Nā metua, Te mau metua

Tahitians will gladly translate the parents (2 people) by Te mau metua. Word by word, that’s understandable. Grammatically, Nā metua is more appropriate. I advise you not to correct the grammatical sentences of one and the other. I advocate Tahitian speaking, more than only grammar. In the books, you will see Nā metua and also Te mau metua according to the authors. And generally speaking, you’ll hear more often Te mau metua.

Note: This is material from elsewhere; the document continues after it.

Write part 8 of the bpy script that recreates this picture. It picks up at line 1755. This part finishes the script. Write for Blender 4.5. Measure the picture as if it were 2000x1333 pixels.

Both are used.

Example with a

Let’s continue our examples to illustrate a in Tahitian.

Tahitian English
Te hōê tiare A flower (in the sense, quantity = 1)
Nā rima Hands (Nā because 2 hands)
Te mau tiare Flowers

Same with te tahi.

Tahitian Englishnom
Te tahi taata A certain person
Te tahi mau taata Some people

Small vocabulary break

So, some of us (we will say, Te tahi taata… for those who follow well our lesson) take coffee breaks. In Tahitian and Co, we take vocabulary breaks. Do you like it? I love it.

For those who join us on this lesson, the vocabulary words are as follows.

Tahitian English
Te fare The house
Te metua The parent
Te taata The person
Te tiare The flower
Te rima The hand

The singular, the plural, the masculine and feminine in Tahitian

In writing this title, I feel like I’m starting a philosophy course on the masculine and the feminine. Well, this is not the case, we are in a Tahitian lesson on grammar.

You have noticed that nouns do not match gender and number.

So let’s try to explain it in English:

  • in Tahitian, a noun has no gender: it is neither male nor female
    • for a male noun in English, the associated article is “Te,” “Te hōê ,” “Te tahi”
    • for a female noun in English, the associated article is “Te,” “Te hōê ,” “Te tahi”
  • If a noun is plural,
    • the associated article is “Te mau”, “Te hōê mau,” “Te tahi mau”
    • and above all, the noun has no plural mark (like a noun that takes an “s” in English)

The mark of the masculine and the feminine

Also, in Tahitian, to specify the masculine, we use Tāne. For the feminine, we use Vahine.

Tahitian English
Te metua tāne The father
Te metua vahine The mother
Terii tāne Mr. Terii
Terii vahine Ms. Terii

And then what?

Finally, we have just added 33 words and phrases to our vocabulary list. And besides, we learned how to say a, the in Tahitian. And we now know how to identify and use the singular and the plural, the feminine and the masculine. See you soon for a next lesson.